As someone deeply into pre-2000 retro arcade games, video consoles and vintage home computers, I agree. Future digital historians will be left with trying to reconstruct what online-centric experiences post-2000-ish were like from whatever YouTube, Twitch and social media videos and stills survive into the future.

Once the server-side source components are lost to time, at best we'll be able to view linear recordings of what the combined system did for this one user that one time. Perhaps I'm jaded by the lens of my present-day perspective but, the only small comfort I find in this, is that so many of today's recent online experiences are largely derivative of each other.

By analogy to film archiving, if (for example) the original master print of the 13th (out of 20) MCU Phase 1 film were lost to time, I feel it'd be less tragic than the fact we don't have a full-length print of Fritz Lang's 1927 classic Metropolis, arguably the first ever feature-length science fiction film.

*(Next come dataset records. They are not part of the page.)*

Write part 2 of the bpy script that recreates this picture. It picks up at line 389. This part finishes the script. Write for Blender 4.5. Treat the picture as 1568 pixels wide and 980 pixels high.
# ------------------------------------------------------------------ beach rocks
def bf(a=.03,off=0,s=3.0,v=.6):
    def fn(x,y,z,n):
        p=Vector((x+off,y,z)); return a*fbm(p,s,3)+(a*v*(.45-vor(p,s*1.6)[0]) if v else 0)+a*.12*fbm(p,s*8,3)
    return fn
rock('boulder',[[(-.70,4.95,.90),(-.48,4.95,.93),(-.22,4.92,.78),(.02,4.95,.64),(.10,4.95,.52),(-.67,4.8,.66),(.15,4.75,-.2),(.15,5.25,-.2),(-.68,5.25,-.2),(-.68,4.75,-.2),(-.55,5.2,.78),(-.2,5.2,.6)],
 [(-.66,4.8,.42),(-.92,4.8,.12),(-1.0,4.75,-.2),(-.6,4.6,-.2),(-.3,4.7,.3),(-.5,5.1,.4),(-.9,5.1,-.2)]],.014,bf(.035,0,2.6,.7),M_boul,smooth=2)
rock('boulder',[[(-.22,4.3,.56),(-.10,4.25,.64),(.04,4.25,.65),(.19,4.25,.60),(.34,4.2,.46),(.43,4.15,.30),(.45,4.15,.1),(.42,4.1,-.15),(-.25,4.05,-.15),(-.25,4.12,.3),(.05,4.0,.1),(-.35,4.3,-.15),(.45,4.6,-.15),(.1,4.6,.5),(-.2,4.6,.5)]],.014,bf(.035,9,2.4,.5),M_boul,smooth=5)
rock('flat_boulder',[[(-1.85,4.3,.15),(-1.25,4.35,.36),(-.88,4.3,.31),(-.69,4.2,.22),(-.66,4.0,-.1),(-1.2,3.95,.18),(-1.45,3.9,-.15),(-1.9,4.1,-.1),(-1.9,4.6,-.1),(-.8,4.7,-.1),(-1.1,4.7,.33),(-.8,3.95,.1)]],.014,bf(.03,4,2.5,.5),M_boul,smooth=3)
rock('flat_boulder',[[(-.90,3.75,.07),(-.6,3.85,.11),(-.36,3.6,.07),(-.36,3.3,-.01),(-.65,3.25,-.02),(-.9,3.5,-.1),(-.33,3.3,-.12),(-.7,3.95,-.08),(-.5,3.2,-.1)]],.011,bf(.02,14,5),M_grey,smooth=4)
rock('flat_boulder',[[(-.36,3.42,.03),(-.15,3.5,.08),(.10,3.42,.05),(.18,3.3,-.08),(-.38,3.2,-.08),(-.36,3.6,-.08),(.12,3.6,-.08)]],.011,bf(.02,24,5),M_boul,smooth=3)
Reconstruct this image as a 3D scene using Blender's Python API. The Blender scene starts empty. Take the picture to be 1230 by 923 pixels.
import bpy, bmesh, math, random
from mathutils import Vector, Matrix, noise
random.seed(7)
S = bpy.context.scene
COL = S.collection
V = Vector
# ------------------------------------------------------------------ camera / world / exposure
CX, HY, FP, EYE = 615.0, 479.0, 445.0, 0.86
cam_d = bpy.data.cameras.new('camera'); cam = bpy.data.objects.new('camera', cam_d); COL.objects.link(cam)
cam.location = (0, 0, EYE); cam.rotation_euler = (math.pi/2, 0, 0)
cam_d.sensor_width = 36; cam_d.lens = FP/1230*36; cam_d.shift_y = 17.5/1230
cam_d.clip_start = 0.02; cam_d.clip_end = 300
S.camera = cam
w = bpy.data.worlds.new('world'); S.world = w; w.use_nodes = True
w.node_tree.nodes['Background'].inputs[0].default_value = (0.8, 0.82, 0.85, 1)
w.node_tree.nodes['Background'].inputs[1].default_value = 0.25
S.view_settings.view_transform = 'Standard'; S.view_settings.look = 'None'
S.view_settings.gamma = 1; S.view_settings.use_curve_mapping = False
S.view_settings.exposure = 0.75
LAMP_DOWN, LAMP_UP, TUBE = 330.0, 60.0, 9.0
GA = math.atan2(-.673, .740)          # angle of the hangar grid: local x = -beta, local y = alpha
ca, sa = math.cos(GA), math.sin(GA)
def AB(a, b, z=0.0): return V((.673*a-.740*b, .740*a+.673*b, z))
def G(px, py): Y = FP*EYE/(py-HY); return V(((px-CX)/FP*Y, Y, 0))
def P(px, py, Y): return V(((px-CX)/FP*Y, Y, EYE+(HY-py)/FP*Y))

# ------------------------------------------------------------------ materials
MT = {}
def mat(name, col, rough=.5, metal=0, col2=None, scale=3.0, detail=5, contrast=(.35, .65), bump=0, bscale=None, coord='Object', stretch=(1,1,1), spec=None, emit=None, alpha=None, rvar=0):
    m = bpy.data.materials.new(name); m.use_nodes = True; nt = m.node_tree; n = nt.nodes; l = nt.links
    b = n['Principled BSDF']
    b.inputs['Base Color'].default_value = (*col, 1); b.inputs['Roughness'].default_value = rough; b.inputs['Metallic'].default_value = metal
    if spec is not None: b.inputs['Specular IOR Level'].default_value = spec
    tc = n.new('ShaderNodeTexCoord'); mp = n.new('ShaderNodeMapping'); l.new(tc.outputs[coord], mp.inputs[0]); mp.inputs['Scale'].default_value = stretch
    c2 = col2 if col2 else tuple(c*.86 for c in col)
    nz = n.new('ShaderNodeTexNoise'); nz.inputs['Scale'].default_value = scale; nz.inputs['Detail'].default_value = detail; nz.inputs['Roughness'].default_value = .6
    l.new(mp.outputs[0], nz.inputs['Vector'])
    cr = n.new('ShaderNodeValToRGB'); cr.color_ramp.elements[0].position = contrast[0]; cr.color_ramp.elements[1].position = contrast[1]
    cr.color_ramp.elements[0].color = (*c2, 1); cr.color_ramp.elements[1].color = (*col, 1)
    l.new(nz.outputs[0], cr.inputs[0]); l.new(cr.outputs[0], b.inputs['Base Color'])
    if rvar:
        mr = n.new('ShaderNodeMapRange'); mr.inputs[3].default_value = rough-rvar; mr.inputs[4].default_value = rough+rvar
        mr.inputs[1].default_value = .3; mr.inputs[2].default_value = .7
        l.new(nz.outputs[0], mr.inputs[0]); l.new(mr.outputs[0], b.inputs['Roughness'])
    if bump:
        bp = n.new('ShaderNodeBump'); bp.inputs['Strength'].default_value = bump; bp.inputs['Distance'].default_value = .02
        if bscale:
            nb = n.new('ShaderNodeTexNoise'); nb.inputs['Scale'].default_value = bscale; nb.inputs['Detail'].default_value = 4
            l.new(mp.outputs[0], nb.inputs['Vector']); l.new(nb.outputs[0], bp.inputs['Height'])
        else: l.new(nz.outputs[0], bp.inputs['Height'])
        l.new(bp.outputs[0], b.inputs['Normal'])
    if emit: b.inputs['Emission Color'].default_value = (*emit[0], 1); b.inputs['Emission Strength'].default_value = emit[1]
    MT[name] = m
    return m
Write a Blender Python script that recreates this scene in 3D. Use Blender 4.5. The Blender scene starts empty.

At least we have the vast majority of pre-2000-ish arcade, computer and console video gaming digitally preserved as complete interactive emulations. That era was the creative crucible where much of video gaming first evolved.

Same for software and operating systems. You can perfectly emulate a sophisticated OS/2 network with database server and whatnot, but how are you gonna have a museum 30 years down the line that shows you that oddball smartphone OS called Windows Phone? Even if you can run it on something, without all the online services it talked to to make the metro tiles look pretty and apps like weather, translator, the app store and maps work at all, will it even make sense to demonstrate it?